Written instruction
Below is a block of records; repeat all of them exactly.

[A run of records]

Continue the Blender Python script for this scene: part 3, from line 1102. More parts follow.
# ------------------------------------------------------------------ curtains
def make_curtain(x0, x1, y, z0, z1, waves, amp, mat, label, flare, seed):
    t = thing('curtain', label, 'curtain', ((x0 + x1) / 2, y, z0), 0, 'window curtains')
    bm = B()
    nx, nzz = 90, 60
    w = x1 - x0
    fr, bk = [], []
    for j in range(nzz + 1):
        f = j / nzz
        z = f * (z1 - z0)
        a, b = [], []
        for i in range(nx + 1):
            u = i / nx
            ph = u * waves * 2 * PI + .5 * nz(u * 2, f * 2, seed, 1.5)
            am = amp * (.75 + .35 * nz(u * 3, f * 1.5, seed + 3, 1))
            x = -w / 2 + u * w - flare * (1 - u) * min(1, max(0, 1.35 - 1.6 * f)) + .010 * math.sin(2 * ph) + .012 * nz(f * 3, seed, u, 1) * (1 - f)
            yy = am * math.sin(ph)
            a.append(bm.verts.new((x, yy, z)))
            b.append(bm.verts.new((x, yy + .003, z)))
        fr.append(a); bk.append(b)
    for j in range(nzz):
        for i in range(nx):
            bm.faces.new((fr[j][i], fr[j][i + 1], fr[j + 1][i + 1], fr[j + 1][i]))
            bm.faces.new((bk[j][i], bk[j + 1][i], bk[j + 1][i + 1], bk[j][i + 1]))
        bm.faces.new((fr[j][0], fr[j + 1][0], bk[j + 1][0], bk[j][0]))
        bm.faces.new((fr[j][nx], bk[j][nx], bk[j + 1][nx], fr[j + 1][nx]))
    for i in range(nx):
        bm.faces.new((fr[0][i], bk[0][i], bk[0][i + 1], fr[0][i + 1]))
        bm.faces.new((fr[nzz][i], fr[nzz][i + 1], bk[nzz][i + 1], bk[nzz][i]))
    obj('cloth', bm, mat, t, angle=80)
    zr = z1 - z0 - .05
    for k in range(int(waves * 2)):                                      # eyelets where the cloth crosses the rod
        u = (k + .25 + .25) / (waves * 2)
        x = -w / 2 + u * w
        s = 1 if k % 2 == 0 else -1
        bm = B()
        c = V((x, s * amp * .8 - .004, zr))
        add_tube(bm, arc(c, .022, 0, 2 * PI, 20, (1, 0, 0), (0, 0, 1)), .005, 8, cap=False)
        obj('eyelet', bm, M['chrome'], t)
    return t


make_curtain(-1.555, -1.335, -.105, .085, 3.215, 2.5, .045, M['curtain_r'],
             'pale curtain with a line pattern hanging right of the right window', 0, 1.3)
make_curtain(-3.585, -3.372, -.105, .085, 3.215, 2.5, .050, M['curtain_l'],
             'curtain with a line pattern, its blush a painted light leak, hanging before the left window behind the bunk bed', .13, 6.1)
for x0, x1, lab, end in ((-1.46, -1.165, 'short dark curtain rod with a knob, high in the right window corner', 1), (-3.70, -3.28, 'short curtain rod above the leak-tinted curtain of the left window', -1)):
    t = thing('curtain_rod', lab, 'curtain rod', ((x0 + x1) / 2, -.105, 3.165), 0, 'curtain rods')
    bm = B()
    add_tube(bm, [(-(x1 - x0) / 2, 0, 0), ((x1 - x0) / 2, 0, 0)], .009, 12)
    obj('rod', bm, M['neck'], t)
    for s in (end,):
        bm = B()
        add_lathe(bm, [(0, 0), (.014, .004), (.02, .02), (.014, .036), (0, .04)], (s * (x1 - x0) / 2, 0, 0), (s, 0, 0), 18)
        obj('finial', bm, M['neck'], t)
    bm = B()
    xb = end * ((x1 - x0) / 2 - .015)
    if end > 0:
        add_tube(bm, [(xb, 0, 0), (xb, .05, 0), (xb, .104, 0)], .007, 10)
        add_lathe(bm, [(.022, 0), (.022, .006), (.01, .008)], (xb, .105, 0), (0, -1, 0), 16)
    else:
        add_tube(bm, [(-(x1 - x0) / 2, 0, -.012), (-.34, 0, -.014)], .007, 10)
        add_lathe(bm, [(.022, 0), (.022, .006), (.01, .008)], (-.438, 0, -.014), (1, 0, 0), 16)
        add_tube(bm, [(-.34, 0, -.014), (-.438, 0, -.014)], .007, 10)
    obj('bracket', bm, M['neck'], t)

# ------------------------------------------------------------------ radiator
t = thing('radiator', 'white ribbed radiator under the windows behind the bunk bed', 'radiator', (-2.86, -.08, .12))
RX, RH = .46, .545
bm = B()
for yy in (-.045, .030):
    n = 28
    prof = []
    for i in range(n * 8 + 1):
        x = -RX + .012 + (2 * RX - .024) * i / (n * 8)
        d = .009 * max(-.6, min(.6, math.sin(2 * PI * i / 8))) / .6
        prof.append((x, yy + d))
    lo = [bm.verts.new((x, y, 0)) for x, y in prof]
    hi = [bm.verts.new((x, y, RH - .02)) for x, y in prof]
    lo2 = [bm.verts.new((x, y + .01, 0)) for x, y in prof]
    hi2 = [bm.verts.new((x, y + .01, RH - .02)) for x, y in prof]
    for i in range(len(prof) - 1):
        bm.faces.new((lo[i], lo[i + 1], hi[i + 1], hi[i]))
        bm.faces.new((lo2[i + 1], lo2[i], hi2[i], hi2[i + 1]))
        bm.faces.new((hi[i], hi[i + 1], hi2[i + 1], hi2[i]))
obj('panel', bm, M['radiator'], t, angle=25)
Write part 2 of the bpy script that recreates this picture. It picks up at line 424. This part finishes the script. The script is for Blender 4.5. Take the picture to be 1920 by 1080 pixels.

Response
Continue the Blender Python script for this scene: part 3, from line 1102. More parts follow.
# ------------------------------------------------------------------ curtains
def make_curtain(x0, x1, y, z0, z1, waves, amp, mat, label, flare, seed):
    t = thing('curtain', label, 'curtain', ((x0 + x1) / 2, y, z0), 0, 'window curtains')
    bm = B()
    nx, nzz = 90, 60
    w = x1 - x0
    fr, bk = [], []
    for j in range(nzz + 1):
        f = j / nzz
        z = f * (z1 - z0)
        a, b = [], []
        for i in range(nx + 1):
            u = i / nx
            ph = u * waves * 2 * PI + .5 * nz(u * 2, f * 2, seed, 1.5)
            am = amp * (.75 + .35 * nz(u * 3, f * 1.5, seed + 3, 1))
            x = -w / 2 + u * w - flare * (1 - u) * min(1, max(0, 1.35 - 1.6 * f)) + .010 * math.sin(2 * ph) + .012 * nz(f * 3, seed, u, 1) * (1 - f)
            yy = am * math.sin(ph)
            a.append(bm.verts.new((x, yy, z)))
            b.append(bm.verts.new((x, yy + .003, z)))
        fr.append(a); bk.append(b)
    for j in range(nzz):
        for i in range(nx):
            bm.faces.new((fr[j][i], fr[j][i + 1], fr[j + 1][i + 1], fr[j + 1][i]))
            bm.faces.new((bk[j][i], bk[j + 1][i], bk[j + 1][i + 1], bk[j][i + 1]))
        bm.faces.new((fr[j][0], fr[j + 1][0], bk[j + 1][0], bk[j][0]))
        bm.faces.new((fr[j][nx], bk[j][nx], bk[j + 1][nx], fr[j + 1][nx]))
    for i in range(nx):
        bm.faces.new((fr[0][i], bk[0][i], bk[0][i + 1], fr[0][i + 1]))
        bm.faces.new((fr[nzz][i], fr[nzz][i + 1], bk[nzz][i + 1], bk[nzz][i]))
    obj('cloth', bm, mat, t, angle=80)
    zr = z1 - z0 - .05
    for k in range(int(waves * 2)):                                      # eyelets where the cloth crosses the rod
        u = (k + .25 + .25) / (waves * 2)
        x = -w / 2 + u * w
        s = 1 if k % 2 == 0 else -1
        bm = B()
        c = V((x, s * amp * .8 - .004, zr))
        add_tube(bm, arc(c, .022, 0, 2 * PI, 20, (1, 0, 0), (0, 0, 1)), .005, 8, cap=False)
        obj('eyelet', bm, M['chrome'], t)
    return t


make_curtain(-1.555, -1.335, -.105, .085, 3.215, 2.5, .045, M['curtain_r'],
             'pale curtain with a line pattern hanging right of the right window', 0, 1.3)
make_curtain(-3.585, -3.372, -.105, .085, 3.215, 2.5, .050, M['curtain_l'],
             'curtain with a line pattern, its blush a painted light leak, hanging before the left window behind the bunk bed', .13, 6.1)
for x0, x1, lab, end in ((-1.46, -1.165, 'short dark curtain rod with a knob, high in the right window corner', 1), (-3.70, -3.28, 'short curtain rod above the leak-tinted curtain of the left window', -1)):
    t = thing('curtain_rod', lab, 'curtain rod', ((x0 + x1) / 2, -.105, 3.165), 0, 'curtain rods')
    bm = B()
    add_tube(bm, [(-(x1 - x0) / 2, 0, 0), ((x1 - x0) / 2, 0, 0)], .009, 12)
    obj('rod', bm, M['neck'], t)
    for s in (end,):
        bm = B()
        add_lathe(bm, [(0, 0), (.014, .004), (.02, .02), (.014, .036), (0, .04)], (s * (x1 - x0) / 2, 0, 0), (s, 0, 0), 18)
        obj('finial', bm, M['neck'], t)
    bm = B()
    xb = end * ((x1 - x0) / 2 - .015)
    if end > 0:
        add_tube(bm, [(xb, 0, 0), (xb, .05, 0), (xb, .104, 0)], .007, 10)
        add_lathe(bm, [(.022, 0), (.022, .006), (.01, .008)], (xb, .105, 0), (0, -1, 0), 16)
    else:
        add_tube(bm, [(-(x1 - x0) / 2, 0, -.012), (-.34, 0, -.014)], .007, 10)
        add_lathe(bm, [(.022, 0), (.022, .006), (.01, .008)], (-.438, 0, -.014), (1, 0, 0), 16)
        add_tube(bm, [(-.34, 0, -.014), (-.438, 0, -.014)], .007, 10)
    obj('bracket', bm, M['neck'], t)

# ------------------------------------------------------------------ radiator
t = thing('radiator', 'white ribbed radiator under the windows behind the bunk bed', 'radiator', (-2.86, -.08, .12))
RX, RH = .46, .545
bm = B()
for yy in (-.045, .030):
    n = 28
    prof = []
    for i in range(n * 8 + 1):
        x = -RX + .012 + (2 * RX - .024) * i / (n * 8)
        d = .009 * max(-.6, min(.6, math.sin(2 * PI * i / 8))) / .6
        prof.append((x, yy + d))
    lo = [bm.verts.new((x, y, 0)) for x, y in prof]
    hi = [bm.verts.new((x, y, RH - .02)) for x, y in prof]
    lo2 = [bm.verts.new((x, y + .01, 0)) for x, y in prof]
    hi2 = [bm.verts.new((x, y + .01, RH - .02)) for x, y in prof]
    for i in range(len(prof) - 1):
        bm.faces.new((lo[i], lo[i + 1], hi[i + 1], hi[i]))
        bm.faces.new((lo2[i + 1], lo2[i], hi2[i], hi2[i + 1]))
        bm.faces.new((hi[i], hi[i + 1], hi2[i + 1], hi2[i]))
obj('panel', bm, M['radiator'], t, angle=25)
Write part 2 of the bpy script that recreates this picture. It picks up at line 424. This part finishes the script. The script is for Blender 4.5. Take the picture to be 1920 by 1080 pixels.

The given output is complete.